Over the last month or so, the Central Board of Indirect Taxes and Customs(CBIC) has been engaged in drafting and releasing forms for the simplified return formats under GST as well as the annual returns and reconciliation statements. Though GSTR 9C is labelled a reconciliation statement, in effect it amounts to an audit report in a tabular format. By themselves, the forms appear to be comprehensive enough and contain instructions to enable a taxpayer to complete filling and filing the form — albeit with some assistance.
Yet, some of the forms have some bizarre requirements. Part V of GSTR 9C consists of the auditor’s recommendation on the additional liability to be discharged by the taxpayer due to non-reconciliation of turnover or non-reconciliation of input tax credit.
The auditor shall also recommend if there is any other amount to be paid for supplies not included in the annual return. Any refund which has been erroneously taken and needed to be paid back to the government shall also be declared in this table. Also, any other outstanding demands recommended to be settled by the auditor shall be declared in a separate table.
Taxpayers shall be given an option to pay their taxes as recommended by the auditor.
Task outsourced
In effect, it appears that the CBIC has outsourced the task of finding out additional liabilities on the community of auditors ( much like the tax audit report being given by the auditors under the Income Tax Act). Since GST laws are still finding their feet, there are different interpretations of many clauses in the Acts/Rules. Different benches of the Authority for Advance Rulings (AAR) are attempting to clarify many questions being raised by taxpayers. Recently, the CBIC extended the time limit for filing the declaration of transition credits in GSTR TRAN 1 for those taxpayers who could not file the form due to technical issues (which almost every taxpayer had). In such a scenario, only a brave auditor would interpret the laws and ask his client to shell out more GST. The auditor has the onerous task of not only stating if there is any other amount payable that has not been included in the return but also any other outstanding demands that are recommended to be settled by the auditor.

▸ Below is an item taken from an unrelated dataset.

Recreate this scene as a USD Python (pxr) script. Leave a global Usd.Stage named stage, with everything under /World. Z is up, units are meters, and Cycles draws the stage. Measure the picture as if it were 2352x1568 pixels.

The instructions given to fill in different columns in the form are elementary and would need further explanation by way of illustrative examples. For example, Instruction 5F states that “trade discounts which are accounted for in the audited Annual Financial Statement but on which GST was leviable (being not permissible) shall be declared here”. Not all taxpayers would be aware of trade discounts which would attract GST. The CBIC has been attempting to get taxpayers to reconcile their books and GST returns in bits and patches.
Considering the present position of the GST laws, it may be too early to expect an accurate certification of the reconciliation between the financial books and GST returns. Being the first year of annual returns, the CBIC should probably ask taxpayers to submit the reconciliation without insisting on a certification.
Certifications that are given would come with a lot of disclaimers. The CBIC should also assure taxpayers that the reconciliation statement would only be used for analysis and no interest/penal action would be taken unless it has been proved that there has been a wilful attempt to evade payment of GST.
The writer is a chartered accountant.